The Mudcat Café TM
Thread #153866   Message #3606640
Posted By: Rob Naylor
03-Mar-14 - 03:53 AM
Thread Name: BS: Ukraine
Subject: RE: BS: Ukraine
McG: "much of what we are hearing is Russian propaganda." But rather more probably comes from the other direction. A lot more complicated and less clearcut than the media seems to be telling us.

I'll agree with the fact that there's propaganda from both directions....but not with your estimation of balance. The propaganda from the pro-Russian side has been much more evident than that from the people who were originally demonstrating, who were actually pretty disorganised when it came to getting their message across.

McG: Yakumovych and Putin both have some dictatorial qualities, but both were elected, as is of course quite common with dictators. Undoubtedly a lot of people in Kiev and the western part of Ukraine were hostile to him, and had voted against him, but there is no particular reason to assume that a majority of Ukrainians felt the same way.

Again, I think this is quite simplistic. Yanukovych (you should at least get his name right) was indeed elected, probably quite fairly at the time...and not along a strict east/west split, either. A (slight but nevertheless real) majority of Ukrainians, both Russian Ukrainian speaking were fed up of the way the "orange revolution" government were governing and decided on a change. Part of the change they voted for was that Yanukovych promised to improve ties with the EU, and end corruption. However, the corruption just shifted to his own mates and he caved into Russian pressure to repudiate the agreement with the EU.

McG: The complicating thing in Ukraine is that it's really two countries, one in the west that has quite a lot in common with Poland, and where popular opinion was against Yakumovych, and preferred the idea of links with the EU, in the East of the country it is far more Russian in language and other ways, most especially in Crimea. And the Eastern part is actually larger, with a bigger population.

The language division is a bit of a red-herring in itself....almost all Ukrainians speak Russian, both east and west. My Russian teacher's Ukrainian,from the west, and Russian's her native language....she doesn't speak Ukrainian at all. Culturally the west has more in common with Poland and the east with Russia, but it's not clear-cut. Popular opinion was pretty divided across the country for and against Yanukovych. It was his corruption, then his repudiation of the EU agreement that kicked off demonstrations, fairly small-scale at first. They intensified when he started bringing in repressive laws and also imported hundreds of Russian "advisors".

The eventual scale of the demonstrations grew to the size they did on the back on Yanukovych's actions. The portrayal of the demonstrators as right-wingers is just not a good picture. There were right-wingers involved, true, but the movement was actually broad-based across the political and linguistic spectrum. A very close relative was in Kiev for quite a while just before the main violence kicked off and was surprised on talking to people at just how broad-based their politics were, from neo-fascists through to lesbian socialists! The relative's expectation on going there had been to find the demonstrators mostly conservative/ right-wing.

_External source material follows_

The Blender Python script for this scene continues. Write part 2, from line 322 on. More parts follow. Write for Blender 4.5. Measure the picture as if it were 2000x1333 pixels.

McG: So when the Russians move troops into the Crimea, that isn't seen by the people there as an invasion, but a liberating force, in support of the legitimate government of Ukraine agains a coup which has overthrown it. And they appear to hope to be able to secede from Ukraine and rejoin Russia. And that is probably more or less what the people in the rest of Ukraine think as well.

I think you should say "some" of the people....probably largely drawn from the descendants of the ethnic Russians moved in by Stalin in 1944 when he deported the Crimean Tatars (original inhabitants) and killed most of them. Those who managed to return from the Gulags comprise about 12% of the region's population now, and they are terrified of a Russian takeover. I think that the 30% or so of "original" Ukrainians in the area, both Russian-speaking and Ukrainian-speaking, may also feel ambivalent. There are strong memories throughout Ukraine of the fact that it was the Ukrainian "kulaks" who suffered most during Stalin's starvation policy of the 1930s, with around 7 million Ukrainians being deliberately starved to death by Stalin.

In fact, Yanukovych was properly, and legally, impeached by the Ukrainian Parliament, which is the ACTUAL legitimate government of Ukrain and has, under law, the right to impeach the President. Yanukovych's bleating that he's *still* the legitimate President is just not true...no more than would Nixon have been able to claim he was still President of the USA if he'd been impeached rather than resigning.

The whole sitution there is much more complex than east/west! I could say more but I have to be a BIT circumspect as I'm due back in Russia for a 6 week stint in 3 weeks or so, assuming that by then there hasn't been wholesale visa cancellation!